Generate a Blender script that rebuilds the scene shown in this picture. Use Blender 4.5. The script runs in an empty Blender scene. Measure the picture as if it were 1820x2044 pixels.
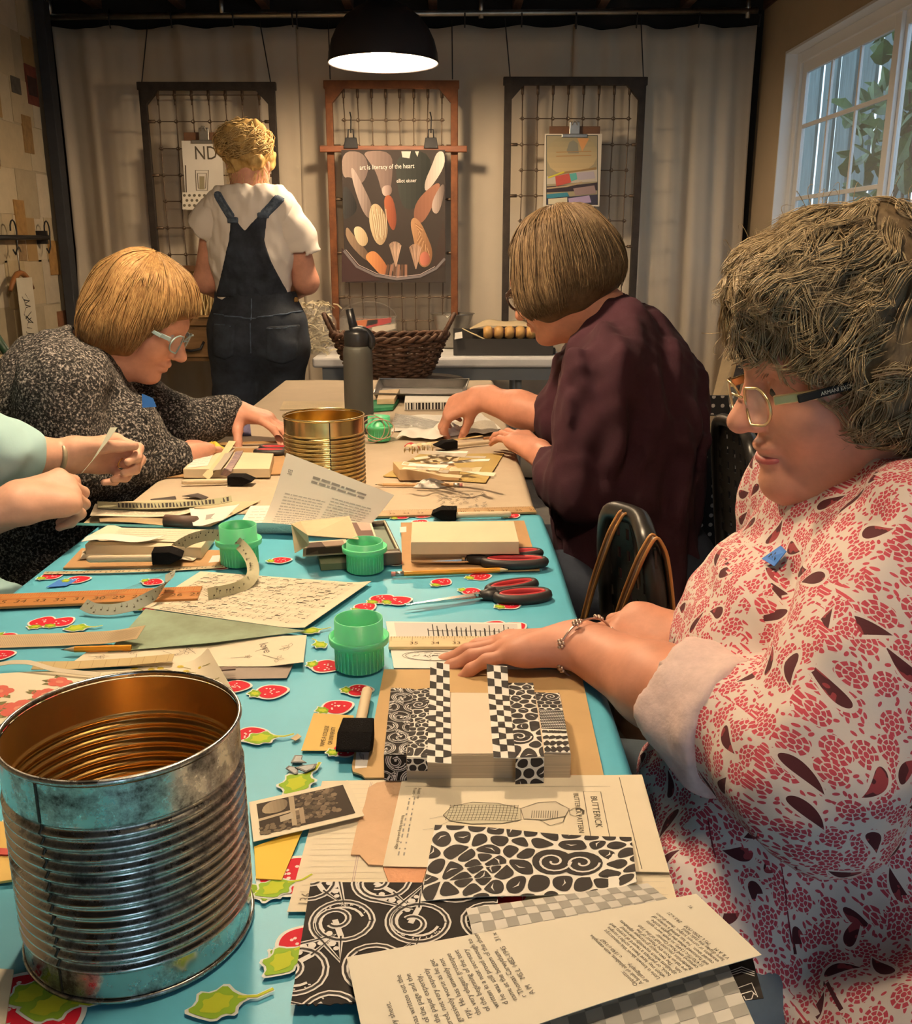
import bpy, bmesh, math, random
import numpy as np
from mathutils import Vector, Matrix
random.seed(7); rng = np.random.default_rng(7)
SC = bpy.context.scene
COL = SC.collection
PI = math.pi

# ------------------------------------------------------------------ camera
F_PX = 1894.0; CAM_H = 1.2
PITCH = math.atan(522 / F_PX); YAW = math.radians(0.36)
cam_d = bpy.data.cameras.new('camera'); cam = bpy.data.objects.new('camera', cam_d); COL.objects.link(cam)
cam_d.sensor_fit = 'HORIZONTAL'; cam_d.sensor_width = 36; cam_d.lens = 36 * F_PX / 1820
cam_d.clip_start = 0.02; cam_d.clip_end = 60
cam.location = (0, 0, CAM_H); cam.rotation_euler = (PI / 2 - PITCH, 0, -YAW)
SC.camera = cam
_fw = np.array([math.sin(YAW) * math.cos(PITCH), math.cos(YAW) * math.cos(PITCH), -math.sin(PITCH)])
_rt = np.array([math.cos(YAW), -math.sin(YAW), 0]); _up = np.cross(_rt, _fw)
CPOS = np.array([0, 0, CAM_H])
def ray(px, py): return _fw + (px - 910) / F_PX * _rt - (py - 1022) / F_PX * _up
def Zp(px, py, z=0.745): d = ray(px, py); return CPOS + d * (z - CAM_H) / d[2]     # point of the photo on a level surface
def Dp(px, py, y): d = ray(px, py); return CPOS + d * y / d[1]                    # ... on a plane facing us at distance y
def Xp(px, py, x): d = ray(px, py); return CPOS + d * x / d[0]                    # ... on a side wall

# ------------------------------------------------------------------ world, daylight, exposure
w = bpy.data.worlds.new('sky'); SC.world = w; w.use_nodes = True
nt = w.node_tree; bg = nt.nodes['Background']
sky = nt.nodes.new('ShaderNodeTexSky'); sky.sky_type = 'HOSEK_WILKIE'; sky.turbidity = 6; sky.sun_direction = (0.6, 0.5, 0.5)
mixn = nt.nodes.new('ShaderNodeMix'); mixn.data_type = 'RGBA'; mixn.inputs[0].default_value = 0.65
nt.links.new(sky.outputs[0], mixn.inputs[6]); mixn.inputs[7].default_value = (0.55, 0.78, 0.98, 1)
nt.links.new(mixn.outputs[2], bg.inputs[0]); bg.inputs[1].default_value = 2.3
SC.view_settings.view_transform = 'Standard'; SC.view_settings.look = 'None'
SC.view_settings.gamma = 1; SC.view_settings.use_curve_mapping = False
SC.view_settings.exposure = 0.38
LAMP_W = 56.0                       # watts of each pendant bulb
LAMP_COL = (1.0, 0.72, 0.44)
def portal(name, loc, rot, sx, sy):
    l = bpy.data.lights.new(name, 'AREA'); l.shape = 'RECTANGLE'; l.size = sx; l.size_y = sy; l.cycles.is_portal = True
    o = bpy.data.objects.new(name, l); COL.objects.link(o); o.location = loc; o.rotation_euler = rot
portal('window_portal', (1.72, 3.6, 1.55), (0, PI / 2, 0), 1.7, 2.3)
portal('doorway_portal', (0.55, -1.66, 1.15), (-PI / 2, 0, 0), 1.0, 2.1)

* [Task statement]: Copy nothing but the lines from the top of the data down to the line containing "PI = math.pi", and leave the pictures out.

* [Solution to this task]:
Generate a Blender script that rebuilds the scene shown in this picture. Use Blender 4.5. The script runs in an empty Blender scene. Measure the picture as if it were 1820x2044 pixels.
import bpy, bmesh, math, random
import numpy as np
from mathutils import Vector, Matrix
random.seed(7); rng = np.random.default_rng(7)
SC = bpy.context.scene
COL = SC.collection
PI = math.pi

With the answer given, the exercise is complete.